She Did It!
Just Like High School, All Over Again
12 Years of Toil and They Make You Wear a Goofy Hat
Click here for a photogallery of the beach trip!
Most people have something they started once, a large, volumnous undertaking, a herculean task, and we abandoned it for the pursuits of things easier, more fun and less time-consuming. I have an associates degree, which is the GED of the undergraduate world. I had always planned on finishing my degree "one day." That had been the original plan, but I had been smart in knowing that I could only take so much more school before I exploded with resentment at my extremely poor financial states. I took the route of securing a smaller degree and then building upon it at a four year university. Of course, I tried to go to a university, Western Oregon State University to be more specific, but after a term, I knew it was over for me. I had utterly lost all scholastic gumption. We have all been there at some point with something.
My life has turned out great so I don't necessarily think I made the wrong decision. Most of us, after reaching a certain age, just let up on those goals and aspirations. We have family, and careers and bills now that can't go away enough for school to be a reality and unless you do live on dogfood, you can't get financial aid because you always make too much money. Oh, you can get LOANS, but they won't really give you anything other than never-ending Student Loan payments (we are still paying on some now from eight years ago). And, if you are lucky, you don't get to pay back on them until you are out of school.

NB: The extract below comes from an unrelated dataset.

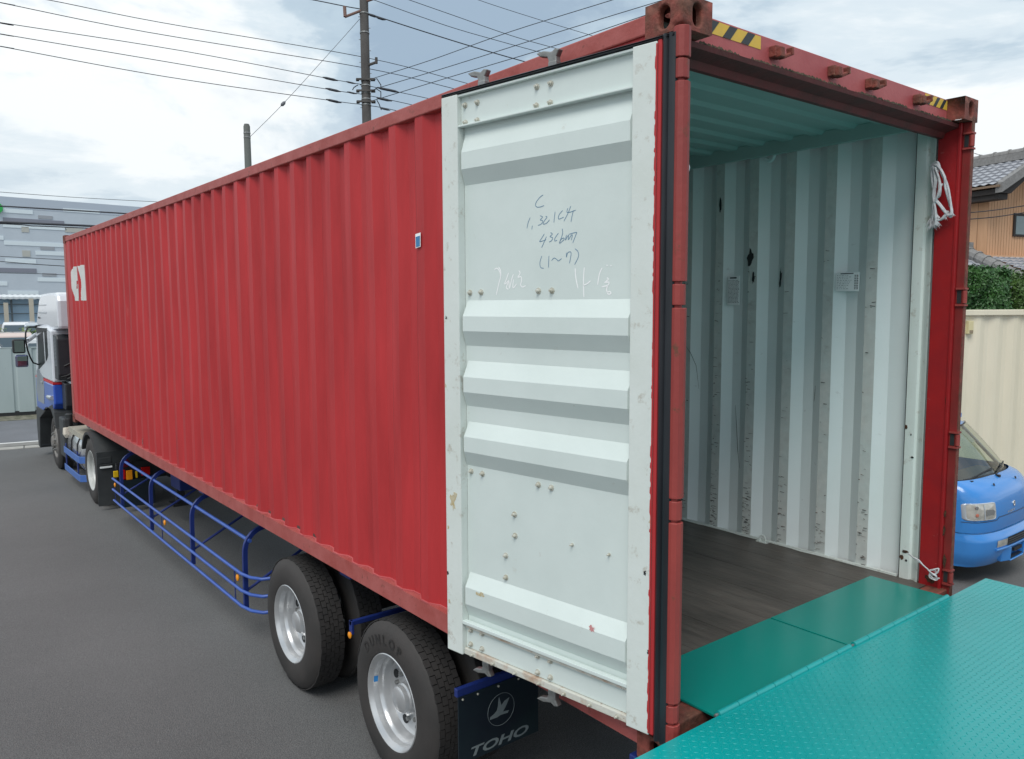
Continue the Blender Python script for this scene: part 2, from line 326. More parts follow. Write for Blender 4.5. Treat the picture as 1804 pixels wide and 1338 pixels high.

Linda had shopped around for schools for the last twelve years, really looking for the school she wanted to get a degree from. U of P to OSU to some Community Colleges to Linfield. After all this time, she hadn't given up. When we moved to Bend, Oregon a couple of years ago, she got a job at a great company that offered paying a certain amount of the education each year. Linfield isn't cheap, and it's not easy. But she spent the last two years taking three semesters each year finishing up that coveted degree.
What amazes me about her stamina is that she already has fourteen years of accounting experience, more than almost anyone her age, but without that degree, the business world kind of shits on you. The degree literally means more money and the advancement. The other part that is astounding is she could have been content with being where she is at. She has a good job making decent money at a company that was voted best large company to work for in Oregon last year. Most people wouldn't have bucked the system at that point. They would have just gone on.
After having Tanis, I think Linda really wanted this degree for herself. To better herself and finish something she started a while ago. I think it had eaten at her a little bit inside. She had graduated number two in her class with a vibrant 3.98 GPA and was destined to finish up college. It is really something exceptional to want to educate yourself for yourself. Everyone in today's world uses college to springboard into a good, reliable job. It used to be, in the olden days, people went to college to educate themselves, learn things they wouldn't learn without studying and achieving in an academic setting. It wasn't for jobs, it was a matter of pride and civility that you were an educated person. Today's job world is so dismal that you just hope you don't have to work fast food for too long before getting on with a chain retail store. And that is with a degree.
I couldn't be more proud of my wife. Finishing your degree later in life is exponentially more difficult than getting it when you are young and without the obligations a marriage, family and time incur on your freedom and personal growth. Life is about choices and the acceptance of those choices. The most important part of your growth is learning. For all of us who have those wishes to complete the education, watching someone else do it is awe inspiring. I have thought many times about going back to school, but deep down, I know what it is going to take for me to really do it. And that is daunting, truly daunting. I couldn't be any happier for her and look forward to having a wife who isn't in school.
I believe that it takes a lot of character within a person to persevere like Linda did and she inspires me to be a better person.
The real downside is that I don't get to sleep with a coed anymore. I haven't found the education has taught her to listen and obey me anymore than she already didn't. And that is really lame because she swore in front of a whole lot of people that she would obey.